The second reason is that policy analysis is inherently partisan. Almost any government policy will favor some groups at the expense of others. Pointing out that a certain tax cut overwhelmingly benefits multimillionaires is unlikely to win points with a candidate positioning himself as a man of the people. Discussing the questionable economics of policies to prevent outsourcing is likely to annoy a candidate who has made such policies a centerpiece of his platform. Even if the analysis is factually correct and accurate in every respect, it will be attacked as a partisan hatchet job. Advertisers and viewers might be annoyed. Reporters might lose access to sources.
Meta-journalism is much safer, precisely because it is completely irrelevant to the actual issues.
An interesting study of file-sharing and digital rights management has found that offering a downloadable version of music decreases piracy. At the same time, under most conditions digital rights management reduces profits because it makes the music less valuable to legal purchasers. Neither conclusion is especially surprising, but both tend to conflict with the recording industry's current approach.
Nanometer-scale designs force designers and manufacturers to work together, even as complexity forces designers to seek more abstraction. Cadence has several white papers on their approach to the problem.
Those of you who come in through the site home page will notice that I've radically slimmed it down. The weblog (this page) and the wiki have been the core of the site for several months now, but the home page was still sending people elsewhere. This change should fix that problem.
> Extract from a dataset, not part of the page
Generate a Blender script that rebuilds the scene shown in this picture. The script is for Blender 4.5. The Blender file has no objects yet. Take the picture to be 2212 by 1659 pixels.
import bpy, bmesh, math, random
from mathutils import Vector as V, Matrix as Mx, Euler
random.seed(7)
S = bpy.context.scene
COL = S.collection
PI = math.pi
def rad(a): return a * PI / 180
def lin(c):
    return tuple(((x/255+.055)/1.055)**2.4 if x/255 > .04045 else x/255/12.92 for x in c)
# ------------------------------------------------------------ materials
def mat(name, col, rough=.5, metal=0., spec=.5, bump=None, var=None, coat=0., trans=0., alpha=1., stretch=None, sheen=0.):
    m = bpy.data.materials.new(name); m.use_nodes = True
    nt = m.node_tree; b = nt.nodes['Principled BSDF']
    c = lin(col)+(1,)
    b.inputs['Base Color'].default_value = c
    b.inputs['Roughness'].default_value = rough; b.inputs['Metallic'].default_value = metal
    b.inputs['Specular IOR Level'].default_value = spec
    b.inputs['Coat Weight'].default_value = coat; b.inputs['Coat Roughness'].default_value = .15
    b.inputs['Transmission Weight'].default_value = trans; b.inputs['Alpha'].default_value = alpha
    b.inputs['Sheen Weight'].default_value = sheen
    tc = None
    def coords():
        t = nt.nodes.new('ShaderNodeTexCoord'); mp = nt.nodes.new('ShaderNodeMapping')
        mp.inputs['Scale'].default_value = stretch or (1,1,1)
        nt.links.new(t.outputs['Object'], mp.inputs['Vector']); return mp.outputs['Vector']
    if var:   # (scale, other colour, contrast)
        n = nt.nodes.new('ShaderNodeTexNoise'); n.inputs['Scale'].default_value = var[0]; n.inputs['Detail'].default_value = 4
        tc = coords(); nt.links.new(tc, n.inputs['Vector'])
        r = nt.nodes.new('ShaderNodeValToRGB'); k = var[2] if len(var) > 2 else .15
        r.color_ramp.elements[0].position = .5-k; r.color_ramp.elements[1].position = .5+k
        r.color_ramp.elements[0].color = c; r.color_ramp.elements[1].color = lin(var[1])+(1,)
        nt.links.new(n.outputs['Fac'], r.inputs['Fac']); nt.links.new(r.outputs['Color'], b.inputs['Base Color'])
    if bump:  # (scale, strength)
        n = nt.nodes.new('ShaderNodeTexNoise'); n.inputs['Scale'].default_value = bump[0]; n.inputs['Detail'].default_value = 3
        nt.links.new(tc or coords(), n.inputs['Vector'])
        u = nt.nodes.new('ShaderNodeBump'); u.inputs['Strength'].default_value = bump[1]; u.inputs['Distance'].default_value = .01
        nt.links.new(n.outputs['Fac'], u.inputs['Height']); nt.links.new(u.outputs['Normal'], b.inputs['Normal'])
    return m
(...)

Doctors Without Borders is known for going where other aid organizations won't. But even they've decided Afghanistan is too dangerous.
Yes, I am finally working through my notes from Semicon West.... Mask writing time is the largest contributor to the cost of resolution-enhanced masks. Worse, writing time depends on the complexity of the mask and is extremely difficult to predict. Micronic claims that the company's spatial light modulator (SLM) technology both cuts write time to only three hours or so, and allows a consistent write time regardless of the mask design.
librarian.net is one of many weblogs covering the Democratic National Convention here in Boston. Photos, speeches, and lots of local color that you probably won't see on TV.
Isolating copper tools is relatively easy in a new fab, much more difficult in an existing fab. But, LSI Logic reports, copper integration into an existing fab is possible.
The Chinese-speaking world is wholeheartedly embracing industrial policy, from fabs in mainland China to biotechnology incubators in Taiwan. India's Business Standard asks, if the supported industries are so important, why can't they find private funding?
Media mogul Ted Turner on media consolidation. He started out as an independent, and thinks the playing field has dangerously tilted toward conglomerates since then.